Peter Durand

Peter Durand

British trader, inventor
Country: Great Britain

  1. The Invention and Process
  2. Experiments and Achievements
  3. Contributions and Legacy

Peter Durand: The British Inventor Who Revolutionized Food Preservation

Peter Durand, a British merchant and inventor, is best known as the holder of the first patent for preserving food using tin cans. He obtained this patent on August 25, 1810. The patent, issued by King George III, attributed the invention of the method for preserving animal and plant food, as well as other perishable goods, using various vessels made of glass, ceramics, tin, and other metals, to Peter Durand, a merchant from Hoxton Square, Middlesex.

The Invention and Process

According to the description in the patent, the preserved products were to be placed in a tightly sealed vessel. Animal products could be placed in a raw or semi-raw state, while plant products were to be placed only in their raw state. The vessel was then to be heated using a stove, oven, or steam bath. The exact heating time was not specified and seemed to depend on the size of the vessel. The effectiveness of the described method was not detailed in the patent but it was stated that properly processed food would be preserved for a long time.

During the heating and cooling process, the vessel could be opened, but it was to be sealed airtight afterward using a cork stopper, a screw-on lid with a rubber gasket, or another airtight method. In his patent, Durand mentioned that he received the idea for the invention almost a year earlier during a conversation with a foreign friend. Historians discovered that the mysterious friend was the French inventor Philippe de Girard after extensive research in the 19th century.

Experiments and Achievements

Peter Durand initially approached the invention with skepticism. However, he conducted a series of careful and methodical experiments using various types of products such as meat, soups, and milk. Unlike the author of the original method, Durand decided to work on a fundamentally different scale, demonstrating that 13.6 kilograms (30 pounds) of meat could be preserved in a single vessel.

For reasons known only to him, Durand chose not to use glass vessels and opted for tin containers instead. Several experimental vessels were sent on Royal Navy ships, where the preserved food remained intact for several months. Upon arrival, the experimental vessels were scrutinized by members of the Royal Society and the Royal Institution, who confirmed that the food had been preserved almost perfectly.

Contributions and Legacy

Although Durand's patent relied more on technique than on the type of vessels used, it was his use of tin cans that differentiated his application from the patent of the Frenchman Nicolas Appert. Appert described a similar technique but exclusively worked with glass jars. After obtaining the patent, Durand did not pursue further development of the promising idea. In 1812, he sold the patent to Bryan Donkin and John Hall for £1000.
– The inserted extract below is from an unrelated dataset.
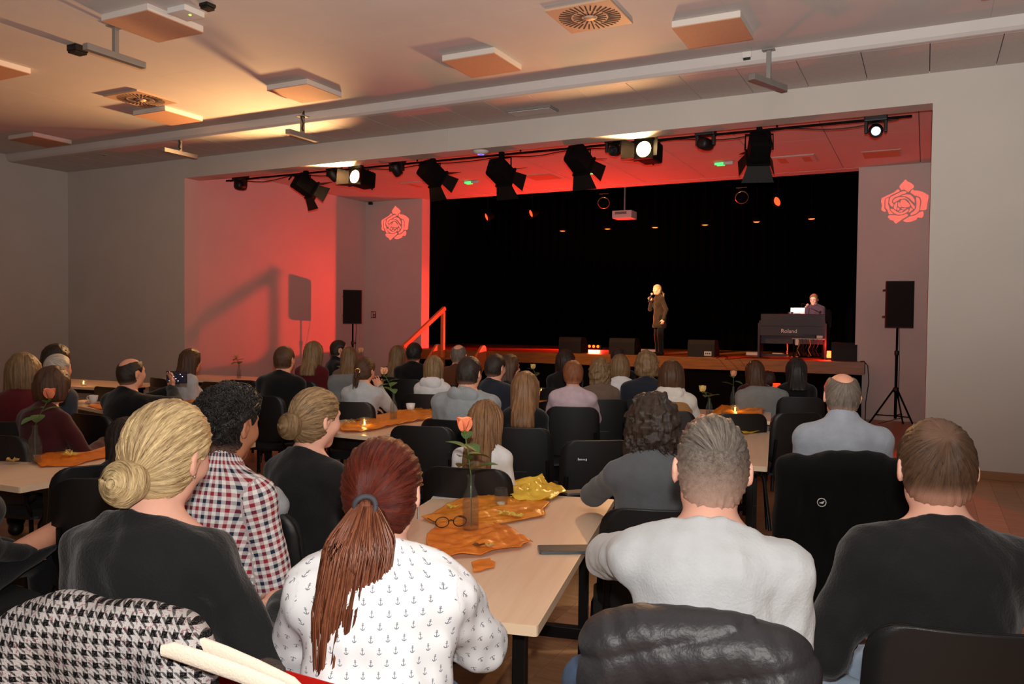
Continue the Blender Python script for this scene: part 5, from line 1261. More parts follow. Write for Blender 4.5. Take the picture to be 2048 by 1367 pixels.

In 1808, Donkin began producing tinned iron, which proved to be extremely useful in the food industry. The canning factory established by Donkin and Hall started supplying canned goods to the British army as early as 1813. In 1818, Durand obtained his patent in the United States. By the 1820s, canned foods were well-known in Britain and France, and two years later, they experienced similar success in the United States.